Alla morte dei nonni scatta la guerra per la polizza vita: i soldi vanno ai 2 nipoti

Erano spuntati altri due beneficiari e Poste si rifiutava di pagare. La Corte d’Appello ha confermato la sentenza del tribunale
Poste italiane si rifiuta di pagare il premio di una polizza vita ai designati perché ci sarebbero altre persone con cui dividere la somma indicate successivamente e non può rilevare i nomi invocando la legge sulla privacy.
La corte d’Appello di Firenze pone fine al contenzioso e conferma la sentenza del tribunale di Lucca: i soldi vanno alle sole due persone indicate all’epoca della sottoscrizione della polizza vita perché le modifiche successive sono state ritenute illegittime, quindi non importa conoscere i nomi per poter intentare un’altra causa. Tutto era iniziato nel 2007 quando un cittadino di Lucca aveva inteso stipulare con Poste Italiane una polizza vita assicurando il cosiddetto “evento morte” suo e della sua convivente, a favore dei suoi 2 nipoti, non avendo figli.
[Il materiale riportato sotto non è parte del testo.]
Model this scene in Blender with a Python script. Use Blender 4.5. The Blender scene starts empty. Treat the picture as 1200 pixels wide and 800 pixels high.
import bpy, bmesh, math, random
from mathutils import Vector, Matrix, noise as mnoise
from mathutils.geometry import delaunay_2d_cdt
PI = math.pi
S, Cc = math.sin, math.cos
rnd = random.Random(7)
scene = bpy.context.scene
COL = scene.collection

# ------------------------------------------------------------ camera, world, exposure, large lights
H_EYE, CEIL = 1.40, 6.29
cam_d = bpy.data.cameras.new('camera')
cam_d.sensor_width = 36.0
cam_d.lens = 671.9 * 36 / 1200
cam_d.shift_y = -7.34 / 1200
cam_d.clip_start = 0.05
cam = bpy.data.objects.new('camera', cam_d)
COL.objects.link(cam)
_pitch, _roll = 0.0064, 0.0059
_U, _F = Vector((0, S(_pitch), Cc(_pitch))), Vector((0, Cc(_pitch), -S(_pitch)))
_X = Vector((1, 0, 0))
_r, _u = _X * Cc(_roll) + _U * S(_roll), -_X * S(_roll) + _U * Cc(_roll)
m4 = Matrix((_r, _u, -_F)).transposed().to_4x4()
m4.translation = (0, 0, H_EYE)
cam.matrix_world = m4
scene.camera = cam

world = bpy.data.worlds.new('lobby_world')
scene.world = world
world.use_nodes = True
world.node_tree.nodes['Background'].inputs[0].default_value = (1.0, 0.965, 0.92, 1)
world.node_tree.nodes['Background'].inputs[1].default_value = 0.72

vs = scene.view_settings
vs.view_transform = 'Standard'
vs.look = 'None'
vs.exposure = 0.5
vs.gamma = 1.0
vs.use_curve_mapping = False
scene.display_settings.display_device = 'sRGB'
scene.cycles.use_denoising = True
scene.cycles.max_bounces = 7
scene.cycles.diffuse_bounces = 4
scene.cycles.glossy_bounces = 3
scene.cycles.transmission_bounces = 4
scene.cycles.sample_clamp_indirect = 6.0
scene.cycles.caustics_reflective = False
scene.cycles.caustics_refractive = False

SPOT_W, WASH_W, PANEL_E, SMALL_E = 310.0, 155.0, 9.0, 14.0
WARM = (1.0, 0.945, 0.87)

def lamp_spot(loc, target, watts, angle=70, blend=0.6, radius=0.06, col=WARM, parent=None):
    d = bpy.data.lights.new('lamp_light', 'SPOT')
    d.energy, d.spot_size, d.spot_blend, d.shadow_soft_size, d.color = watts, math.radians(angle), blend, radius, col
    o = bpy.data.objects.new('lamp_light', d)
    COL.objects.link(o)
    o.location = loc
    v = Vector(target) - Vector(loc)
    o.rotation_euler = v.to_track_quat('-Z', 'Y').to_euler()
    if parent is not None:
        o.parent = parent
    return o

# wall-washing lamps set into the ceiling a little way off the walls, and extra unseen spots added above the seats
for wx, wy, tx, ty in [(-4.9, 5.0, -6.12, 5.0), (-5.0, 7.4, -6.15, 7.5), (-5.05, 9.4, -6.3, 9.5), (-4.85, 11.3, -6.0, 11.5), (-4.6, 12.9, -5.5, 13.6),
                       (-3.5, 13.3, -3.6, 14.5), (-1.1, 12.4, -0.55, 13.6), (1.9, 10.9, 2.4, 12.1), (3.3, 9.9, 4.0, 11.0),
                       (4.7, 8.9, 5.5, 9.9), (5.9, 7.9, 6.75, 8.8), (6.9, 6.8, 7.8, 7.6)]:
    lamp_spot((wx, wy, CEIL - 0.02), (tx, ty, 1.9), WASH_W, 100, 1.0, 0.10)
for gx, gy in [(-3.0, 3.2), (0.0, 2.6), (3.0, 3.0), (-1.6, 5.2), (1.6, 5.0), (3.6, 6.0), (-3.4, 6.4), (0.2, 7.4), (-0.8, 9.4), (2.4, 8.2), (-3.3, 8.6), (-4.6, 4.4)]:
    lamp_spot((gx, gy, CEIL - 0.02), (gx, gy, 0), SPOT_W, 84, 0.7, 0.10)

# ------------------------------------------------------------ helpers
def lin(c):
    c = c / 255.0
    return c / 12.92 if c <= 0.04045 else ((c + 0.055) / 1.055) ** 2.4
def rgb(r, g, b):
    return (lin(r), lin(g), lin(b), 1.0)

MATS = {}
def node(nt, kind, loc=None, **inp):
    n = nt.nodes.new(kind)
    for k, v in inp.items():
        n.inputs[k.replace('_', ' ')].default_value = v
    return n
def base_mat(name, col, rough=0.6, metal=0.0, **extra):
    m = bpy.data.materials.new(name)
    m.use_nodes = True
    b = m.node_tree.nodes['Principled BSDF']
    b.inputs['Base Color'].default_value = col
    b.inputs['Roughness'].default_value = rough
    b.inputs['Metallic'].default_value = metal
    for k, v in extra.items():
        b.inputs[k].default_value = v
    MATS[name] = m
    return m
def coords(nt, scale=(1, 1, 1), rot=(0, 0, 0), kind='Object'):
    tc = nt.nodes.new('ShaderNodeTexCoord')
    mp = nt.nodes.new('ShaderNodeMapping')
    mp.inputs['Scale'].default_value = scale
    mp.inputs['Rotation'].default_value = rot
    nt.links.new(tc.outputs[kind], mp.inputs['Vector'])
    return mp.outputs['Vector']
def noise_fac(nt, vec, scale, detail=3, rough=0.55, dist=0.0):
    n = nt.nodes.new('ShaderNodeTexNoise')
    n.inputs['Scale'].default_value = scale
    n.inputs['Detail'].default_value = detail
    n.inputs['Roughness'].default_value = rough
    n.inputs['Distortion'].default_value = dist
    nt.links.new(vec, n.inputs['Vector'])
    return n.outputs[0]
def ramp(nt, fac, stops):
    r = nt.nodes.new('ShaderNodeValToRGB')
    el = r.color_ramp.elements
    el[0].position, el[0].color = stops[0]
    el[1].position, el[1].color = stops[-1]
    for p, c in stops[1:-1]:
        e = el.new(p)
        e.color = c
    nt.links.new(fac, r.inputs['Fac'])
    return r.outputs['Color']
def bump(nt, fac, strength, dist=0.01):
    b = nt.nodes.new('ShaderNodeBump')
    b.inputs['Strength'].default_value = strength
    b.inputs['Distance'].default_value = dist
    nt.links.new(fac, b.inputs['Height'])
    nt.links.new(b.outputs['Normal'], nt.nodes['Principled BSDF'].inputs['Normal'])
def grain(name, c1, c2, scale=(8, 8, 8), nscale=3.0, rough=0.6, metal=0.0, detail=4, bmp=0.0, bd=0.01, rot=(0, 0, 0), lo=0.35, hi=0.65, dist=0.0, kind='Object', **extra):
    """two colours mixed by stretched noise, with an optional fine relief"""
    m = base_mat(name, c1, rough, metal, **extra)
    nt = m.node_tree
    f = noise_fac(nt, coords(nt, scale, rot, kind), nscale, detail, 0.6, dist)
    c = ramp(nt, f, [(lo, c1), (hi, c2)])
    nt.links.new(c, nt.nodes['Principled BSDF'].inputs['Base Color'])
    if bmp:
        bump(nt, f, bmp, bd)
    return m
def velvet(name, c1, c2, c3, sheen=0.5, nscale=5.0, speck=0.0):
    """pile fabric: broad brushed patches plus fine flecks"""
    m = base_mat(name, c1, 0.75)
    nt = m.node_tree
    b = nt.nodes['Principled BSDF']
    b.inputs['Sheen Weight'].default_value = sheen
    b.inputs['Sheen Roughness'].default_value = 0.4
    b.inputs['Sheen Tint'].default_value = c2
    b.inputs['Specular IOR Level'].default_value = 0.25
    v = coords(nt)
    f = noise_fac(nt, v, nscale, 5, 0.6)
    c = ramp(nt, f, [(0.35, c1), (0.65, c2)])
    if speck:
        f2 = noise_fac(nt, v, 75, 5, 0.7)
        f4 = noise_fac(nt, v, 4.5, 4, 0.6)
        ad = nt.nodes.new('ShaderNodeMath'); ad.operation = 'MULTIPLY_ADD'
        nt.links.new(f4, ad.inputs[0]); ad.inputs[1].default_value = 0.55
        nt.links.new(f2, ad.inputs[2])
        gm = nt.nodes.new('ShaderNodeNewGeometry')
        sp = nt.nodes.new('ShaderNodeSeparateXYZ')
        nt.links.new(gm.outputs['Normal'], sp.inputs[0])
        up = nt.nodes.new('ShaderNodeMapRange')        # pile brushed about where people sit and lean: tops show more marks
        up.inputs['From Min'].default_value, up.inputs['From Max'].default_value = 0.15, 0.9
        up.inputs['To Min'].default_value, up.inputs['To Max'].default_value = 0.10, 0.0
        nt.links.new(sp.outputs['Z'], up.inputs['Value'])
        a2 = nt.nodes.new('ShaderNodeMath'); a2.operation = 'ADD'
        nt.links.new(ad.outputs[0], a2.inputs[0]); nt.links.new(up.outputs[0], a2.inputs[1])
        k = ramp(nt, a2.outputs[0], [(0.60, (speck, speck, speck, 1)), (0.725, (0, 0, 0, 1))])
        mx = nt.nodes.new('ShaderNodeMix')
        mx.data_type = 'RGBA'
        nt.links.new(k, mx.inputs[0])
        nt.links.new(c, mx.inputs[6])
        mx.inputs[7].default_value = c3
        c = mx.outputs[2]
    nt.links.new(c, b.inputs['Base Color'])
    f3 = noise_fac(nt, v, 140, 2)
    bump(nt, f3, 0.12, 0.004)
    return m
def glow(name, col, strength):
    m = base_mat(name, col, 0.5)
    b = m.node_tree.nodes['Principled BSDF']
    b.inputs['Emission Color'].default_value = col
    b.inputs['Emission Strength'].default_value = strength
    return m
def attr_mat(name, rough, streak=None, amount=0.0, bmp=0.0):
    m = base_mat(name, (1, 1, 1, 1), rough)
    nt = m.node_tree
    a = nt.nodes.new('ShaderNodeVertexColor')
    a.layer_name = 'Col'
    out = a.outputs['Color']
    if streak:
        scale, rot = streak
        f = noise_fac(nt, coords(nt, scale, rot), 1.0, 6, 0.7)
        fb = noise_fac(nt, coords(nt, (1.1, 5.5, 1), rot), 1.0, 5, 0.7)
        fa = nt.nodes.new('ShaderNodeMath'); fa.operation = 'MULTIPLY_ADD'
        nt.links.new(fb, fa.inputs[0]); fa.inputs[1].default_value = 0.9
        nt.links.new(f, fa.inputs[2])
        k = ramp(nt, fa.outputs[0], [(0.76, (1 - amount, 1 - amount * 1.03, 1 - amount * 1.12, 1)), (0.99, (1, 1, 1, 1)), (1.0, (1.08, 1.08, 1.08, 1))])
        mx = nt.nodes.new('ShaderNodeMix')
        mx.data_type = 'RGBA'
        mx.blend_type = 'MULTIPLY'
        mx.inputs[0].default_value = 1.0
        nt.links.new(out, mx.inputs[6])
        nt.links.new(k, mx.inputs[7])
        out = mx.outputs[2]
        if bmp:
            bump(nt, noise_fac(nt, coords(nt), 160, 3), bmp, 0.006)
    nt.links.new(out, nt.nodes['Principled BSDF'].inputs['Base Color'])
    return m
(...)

Nello stesso anno era poi deceduto e nel 2010 era poi morta anche la sua convivente. I 2 nipoti che erano a conoscenza della polizza a loro favore avevano quindi chiesto il premio che gli spettava. E qui il colpo di scena. Poste afferma che la convivente dell’uomo nel 2009 aveva modificato i beneficiari allargandoli ad altre 2 persone. Poste quindi si rifiuta di pagare l’intera polizza ai 2 nipoti trattenendo la somma destinata agli altri beneficiari e affermando di non poter nemmeno comunicare i nominativi per la legge sulla privacy. I 2 nipoti non riuscendo a convincere Poste e non conoscendo i nomi delle altre 2 persone decidono quindi di rivolgersi ai giudici. Nel corso del giudizio di primo grado veniva disposta anche una perizia contabile volta a quantificare l’indennizzo in ipotesi dovuto.
Già il tribunale di Lucca nel 2017 aveva dichiarato illegittime le modifiche successive ma Poste ha impugnato tale decisione alla corte d’Appello di Firenze che le ha dato nuovamente torto e condannandola anche a circa 4mila euro di spese processuali.
Scrivono in sentenza i giudici di secondo grado Cecchi, Caporali e Soggia: “Va innanzitutto rilevato, in sintonia col primo giudice, che la reiterata allegazione dell’appellante circa l’impossibilità di rivelare i nominativi dei beneficiari è del tutto irrilevante ai fini del decidere, dal momento che non occorre affatto conoscere le identità di queste persone per stabilire se sia stata legittima la condotta di Poste Vita. Sia la clausola della polizza, sia la disposizione ex art. 1921 c.c. sono chiarissime nell’affermare che il potere di revoca della designazione del beneficiario è riservato al solo contraente, tanto da non potere essere trasferito agli eredi di questi, nonostante la successione universale comporti il subentro anche nel contratto assicurativo stipulato dal dante causa. La norma vuole dunque tutelare la volontà del contraente anche dopo la morte di questi. Consegue dalle considerazioni fin qu svolte che l’avere consentito all’Assicurato di modificare le persone dei Beneficiari è stato un atto illegittimo da parte dell’odierna appellante perché ha comportato una violazione degli obblighi assunti sia verso lo stipulante, sia direttamente verso gli odierni appellati che dal primo erano stati designati quali beneficiari. Da ciò discende che il pagamento dell’indennizzo assicurativo a persone non coincidenti con i primitivi beneficiari designati dallo stipulante è da reputarsi improduttivo di effetti liberatori in quanto eseguito ad un non avente diritto privo di legittimazione a ricevere la prestazione”. I 2 nipoti, difesi dall’avvocato Maura Landi, avranno l’intera somma della polizza, come da volontà del loro parente, e sottoscrittore dell’assicurazione, l’unico che avrebbe potuto modificare o aumentare i beneficiari.